By Bruce Barton
In the wake of the recent successful appeal of an expulsion, trustees and administrators in the Mountain View-Los Altos Union High School District are rethinking their process for punishing students, but trustees said the district is determined to keep its hard-line approach.
Following a case in which four Mountain View High School seniors who vandalized facilities had their expulsions overturned, trustees are expected to move forward on Superintendent Rich Fischer’s recommendation to create an administrative panel to conduct expulsion hearings. Up until now, board members conducted such hearings themselves. The board is expected to approve a recommendation at its May 9 meeting.
It was at such a hearing that the district expelled the four boys after a December senior prank in which 80 classroom locks were filled with glue and a wall was defaced with graffiti, causing $2,000 damage. The parents of one of the boys appealed to the county board. The board upheld the appeal, saying the school board did not prove the boy represented a threat to himself or to others. That prompted the district, last month, to overturn the expulsions of the three other boys.
District officials are proposing a panel after discovering other districts used a hearing officer or administrative panel in their expulsion processes. Fischer noted the panel relieves the board of the time-consuming task of hearing cases themselves.
“Our practice has the additional drawback that in the case of a dispute, the family has no other recourse but to appeal the expulsion to the County Board of Education instead of requesting a hearing with the district’s board,” Fischer wrote to trustees at their April 11 meeting.
Fischer is recommending an “impartial administrative panel composed of three or more certified personnel, none of whom shall be members of the board or on the staff of the school in which the student is enrolled.”
Whether heard on appeal or not, the final action to expel must be taken by the board at a public meeting.

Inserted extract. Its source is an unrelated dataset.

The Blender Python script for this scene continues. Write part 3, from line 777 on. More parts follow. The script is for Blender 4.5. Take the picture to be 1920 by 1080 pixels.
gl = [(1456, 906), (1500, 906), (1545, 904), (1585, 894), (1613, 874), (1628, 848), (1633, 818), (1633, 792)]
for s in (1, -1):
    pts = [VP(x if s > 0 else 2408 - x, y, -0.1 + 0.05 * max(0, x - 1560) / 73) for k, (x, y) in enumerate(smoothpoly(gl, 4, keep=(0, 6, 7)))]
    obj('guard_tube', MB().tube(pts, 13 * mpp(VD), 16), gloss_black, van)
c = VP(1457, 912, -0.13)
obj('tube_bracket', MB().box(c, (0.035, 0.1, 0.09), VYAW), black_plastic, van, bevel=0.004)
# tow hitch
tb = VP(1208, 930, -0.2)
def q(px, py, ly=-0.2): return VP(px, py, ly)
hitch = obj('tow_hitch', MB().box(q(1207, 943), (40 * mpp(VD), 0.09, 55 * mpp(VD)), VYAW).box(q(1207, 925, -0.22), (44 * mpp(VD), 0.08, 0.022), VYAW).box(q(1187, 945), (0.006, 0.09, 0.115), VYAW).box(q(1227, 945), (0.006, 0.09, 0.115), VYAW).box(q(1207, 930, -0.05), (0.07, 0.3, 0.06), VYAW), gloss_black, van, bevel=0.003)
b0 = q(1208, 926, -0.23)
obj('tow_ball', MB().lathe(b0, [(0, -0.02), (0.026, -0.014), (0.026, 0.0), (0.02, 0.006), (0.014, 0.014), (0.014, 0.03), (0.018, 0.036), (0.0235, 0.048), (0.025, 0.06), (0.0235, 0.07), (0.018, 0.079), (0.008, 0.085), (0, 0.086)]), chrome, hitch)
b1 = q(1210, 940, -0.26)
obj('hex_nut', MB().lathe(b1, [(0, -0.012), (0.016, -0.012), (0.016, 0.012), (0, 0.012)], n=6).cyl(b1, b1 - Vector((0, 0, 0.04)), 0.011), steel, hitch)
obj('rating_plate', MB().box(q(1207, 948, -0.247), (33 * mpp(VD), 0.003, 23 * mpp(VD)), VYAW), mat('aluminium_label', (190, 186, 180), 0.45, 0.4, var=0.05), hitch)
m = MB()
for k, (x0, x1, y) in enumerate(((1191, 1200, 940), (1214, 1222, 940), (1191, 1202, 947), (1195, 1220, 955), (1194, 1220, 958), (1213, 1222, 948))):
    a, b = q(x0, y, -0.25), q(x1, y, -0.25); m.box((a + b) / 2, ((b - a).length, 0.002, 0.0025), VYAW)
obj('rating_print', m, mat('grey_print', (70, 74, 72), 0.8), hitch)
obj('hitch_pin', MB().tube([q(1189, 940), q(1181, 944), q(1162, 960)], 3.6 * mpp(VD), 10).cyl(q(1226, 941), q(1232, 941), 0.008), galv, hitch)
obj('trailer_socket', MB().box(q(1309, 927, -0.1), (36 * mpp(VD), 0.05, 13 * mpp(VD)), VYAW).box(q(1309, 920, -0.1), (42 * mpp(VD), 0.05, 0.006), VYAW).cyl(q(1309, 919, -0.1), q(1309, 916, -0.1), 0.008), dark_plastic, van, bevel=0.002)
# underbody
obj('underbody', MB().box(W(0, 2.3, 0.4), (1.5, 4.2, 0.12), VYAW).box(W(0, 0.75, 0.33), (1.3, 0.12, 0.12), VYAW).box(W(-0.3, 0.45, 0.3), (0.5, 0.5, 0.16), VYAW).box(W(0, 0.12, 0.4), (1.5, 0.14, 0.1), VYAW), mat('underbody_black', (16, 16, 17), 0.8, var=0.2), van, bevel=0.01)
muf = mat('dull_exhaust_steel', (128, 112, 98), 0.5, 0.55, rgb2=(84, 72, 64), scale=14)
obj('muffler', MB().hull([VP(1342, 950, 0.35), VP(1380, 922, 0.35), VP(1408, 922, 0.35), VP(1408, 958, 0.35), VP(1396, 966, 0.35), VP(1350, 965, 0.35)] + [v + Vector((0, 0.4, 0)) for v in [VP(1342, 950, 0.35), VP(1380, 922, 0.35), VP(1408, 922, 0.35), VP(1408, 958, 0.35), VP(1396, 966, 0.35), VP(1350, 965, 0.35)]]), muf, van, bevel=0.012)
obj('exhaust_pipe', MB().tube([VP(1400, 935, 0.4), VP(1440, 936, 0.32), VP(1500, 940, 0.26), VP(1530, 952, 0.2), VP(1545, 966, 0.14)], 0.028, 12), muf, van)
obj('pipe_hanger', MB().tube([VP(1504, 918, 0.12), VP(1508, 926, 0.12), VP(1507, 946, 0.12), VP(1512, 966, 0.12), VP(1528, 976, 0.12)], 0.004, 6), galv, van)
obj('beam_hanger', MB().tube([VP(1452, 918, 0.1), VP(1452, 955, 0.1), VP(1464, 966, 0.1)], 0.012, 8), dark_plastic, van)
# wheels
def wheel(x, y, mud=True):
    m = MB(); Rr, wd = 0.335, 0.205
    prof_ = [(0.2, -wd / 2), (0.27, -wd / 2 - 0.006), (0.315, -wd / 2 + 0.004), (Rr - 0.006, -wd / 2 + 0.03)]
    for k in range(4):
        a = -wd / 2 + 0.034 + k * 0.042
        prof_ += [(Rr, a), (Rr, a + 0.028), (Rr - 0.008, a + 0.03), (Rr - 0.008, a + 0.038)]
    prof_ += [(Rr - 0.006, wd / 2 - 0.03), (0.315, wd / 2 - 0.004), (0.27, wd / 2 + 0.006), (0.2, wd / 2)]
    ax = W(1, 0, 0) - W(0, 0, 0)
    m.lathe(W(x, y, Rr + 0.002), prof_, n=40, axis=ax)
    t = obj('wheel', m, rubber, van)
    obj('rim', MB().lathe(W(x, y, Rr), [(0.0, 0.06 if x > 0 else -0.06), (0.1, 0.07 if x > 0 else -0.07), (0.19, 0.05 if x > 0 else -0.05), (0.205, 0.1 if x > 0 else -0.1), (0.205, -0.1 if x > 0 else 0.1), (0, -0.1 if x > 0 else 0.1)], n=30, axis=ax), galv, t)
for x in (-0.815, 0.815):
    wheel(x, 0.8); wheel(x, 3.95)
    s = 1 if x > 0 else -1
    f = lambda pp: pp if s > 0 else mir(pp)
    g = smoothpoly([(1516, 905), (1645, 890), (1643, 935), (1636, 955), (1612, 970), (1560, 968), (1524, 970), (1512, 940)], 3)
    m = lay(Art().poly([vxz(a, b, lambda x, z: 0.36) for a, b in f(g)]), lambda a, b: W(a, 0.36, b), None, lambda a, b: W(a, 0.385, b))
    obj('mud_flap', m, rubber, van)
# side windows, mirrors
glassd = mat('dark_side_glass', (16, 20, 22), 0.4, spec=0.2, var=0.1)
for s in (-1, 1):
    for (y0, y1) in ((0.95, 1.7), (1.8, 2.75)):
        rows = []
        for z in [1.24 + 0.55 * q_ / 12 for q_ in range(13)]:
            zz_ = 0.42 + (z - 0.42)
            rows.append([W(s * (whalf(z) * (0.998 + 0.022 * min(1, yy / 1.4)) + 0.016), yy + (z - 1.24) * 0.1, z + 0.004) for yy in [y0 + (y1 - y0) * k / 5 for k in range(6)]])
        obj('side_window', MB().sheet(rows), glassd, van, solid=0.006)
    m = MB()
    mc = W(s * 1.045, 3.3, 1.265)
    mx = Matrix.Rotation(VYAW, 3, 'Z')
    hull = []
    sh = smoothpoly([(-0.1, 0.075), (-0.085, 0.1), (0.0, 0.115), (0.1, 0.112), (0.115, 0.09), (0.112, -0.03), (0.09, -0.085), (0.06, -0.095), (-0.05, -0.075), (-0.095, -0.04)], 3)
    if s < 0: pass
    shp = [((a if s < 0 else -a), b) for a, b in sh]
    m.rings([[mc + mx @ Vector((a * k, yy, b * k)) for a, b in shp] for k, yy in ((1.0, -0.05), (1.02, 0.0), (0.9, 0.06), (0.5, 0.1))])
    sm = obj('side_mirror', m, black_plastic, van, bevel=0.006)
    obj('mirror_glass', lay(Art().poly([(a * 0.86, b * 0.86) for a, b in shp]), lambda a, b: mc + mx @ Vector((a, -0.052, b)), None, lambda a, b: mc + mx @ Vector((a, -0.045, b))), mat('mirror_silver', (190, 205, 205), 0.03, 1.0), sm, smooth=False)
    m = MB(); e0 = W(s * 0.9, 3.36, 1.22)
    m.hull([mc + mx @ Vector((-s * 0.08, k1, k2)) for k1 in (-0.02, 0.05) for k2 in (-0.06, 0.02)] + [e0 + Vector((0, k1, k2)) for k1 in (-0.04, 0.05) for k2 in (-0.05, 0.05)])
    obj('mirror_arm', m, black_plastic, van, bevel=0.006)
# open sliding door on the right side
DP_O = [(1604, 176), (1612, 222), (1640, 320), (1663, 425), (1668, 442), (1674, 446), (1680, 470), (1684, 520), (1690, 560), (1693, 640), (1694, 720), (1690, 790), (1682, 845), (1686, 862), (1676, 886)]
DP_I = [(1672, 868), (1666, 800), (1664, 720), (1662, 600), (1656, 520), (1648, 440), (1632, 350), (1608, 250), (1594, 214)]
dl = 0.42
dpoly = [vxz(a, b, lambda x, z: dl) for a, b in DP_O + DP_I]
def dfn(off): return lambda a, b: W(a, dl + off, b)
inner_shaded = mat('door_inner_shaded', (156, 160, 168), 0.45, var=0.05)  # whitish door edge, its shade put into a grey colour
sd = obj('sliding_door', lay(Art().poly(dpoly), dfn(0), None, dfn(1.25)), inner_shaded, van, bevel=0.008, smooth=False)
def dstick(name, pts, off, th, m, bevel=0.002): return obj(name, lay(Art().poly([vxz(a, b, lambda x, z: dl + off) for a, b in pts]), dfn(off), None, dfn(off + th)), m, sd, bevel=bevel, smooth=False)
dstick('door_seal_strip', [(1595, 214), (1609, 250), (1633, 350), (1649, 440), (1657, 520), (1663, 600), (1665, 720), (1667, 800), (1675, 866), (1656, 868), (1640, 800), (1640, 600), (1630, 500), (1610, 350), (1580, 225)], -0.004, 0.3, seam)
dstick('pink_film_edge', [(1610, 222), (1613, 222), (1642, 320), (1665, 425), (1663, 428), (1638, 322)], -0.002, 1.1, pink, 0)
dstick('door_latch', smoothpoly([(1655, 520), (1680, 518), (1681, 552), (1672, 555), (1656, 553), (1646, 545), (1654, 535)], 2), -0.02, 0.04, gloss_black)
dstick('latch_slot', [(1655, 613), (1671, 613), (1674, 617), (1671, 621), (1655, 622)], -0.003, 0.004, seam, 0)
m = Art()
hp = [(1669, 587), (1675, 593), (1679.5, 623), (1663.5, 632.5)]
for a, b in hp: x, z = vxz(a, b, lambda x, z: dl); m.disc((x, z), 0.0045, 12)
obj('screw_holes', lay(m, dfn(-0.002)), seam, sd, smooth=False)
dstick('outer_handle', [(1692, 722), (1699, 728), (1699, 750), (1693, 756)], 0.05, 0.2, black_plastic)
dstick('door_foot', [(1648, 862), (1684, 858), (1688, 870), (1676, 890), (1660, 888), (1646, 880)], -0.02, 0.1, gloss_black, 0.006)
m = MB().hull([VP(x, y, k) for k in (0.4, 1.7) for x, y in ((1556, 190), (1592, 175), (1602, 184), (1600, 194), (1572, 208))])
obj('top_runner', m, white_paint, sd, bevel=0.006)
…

“We want to make our expulsions essentially appeal-proof,” said board member Phil Faillace. Such senior pranks involving vandalism will warrant automatic suspensions (five days from school) and a loss of all senior privileges, Faillace said. These privileges include participation in commencement exercises and parties.
In the case of an expulsion, trustees said they need to determine whether other means of punishment have been tried or are feasible, in addition to the education code’s litmus test of a student being a threat to self and others. Faillace said these issues have to be determined in communicating directly with both involved students and parents.
Faillace and fellow trustee Susan Sweeley were quick to point out the district will continue to come down hard on vandalizing senior pranksters.
In 1997, Los Altos High senior pranksters dumped a car into the school’s swimming pool, causing an algae problem and essentially rendering it unusable. Vandals struck again in 2000 shortly after a new pool was opened.
“Senior pranks almost always involve something destructive,” Faillace said. “What about a ‘Senior Thanks’ day where they do something for the community, instead of a senior prank day?”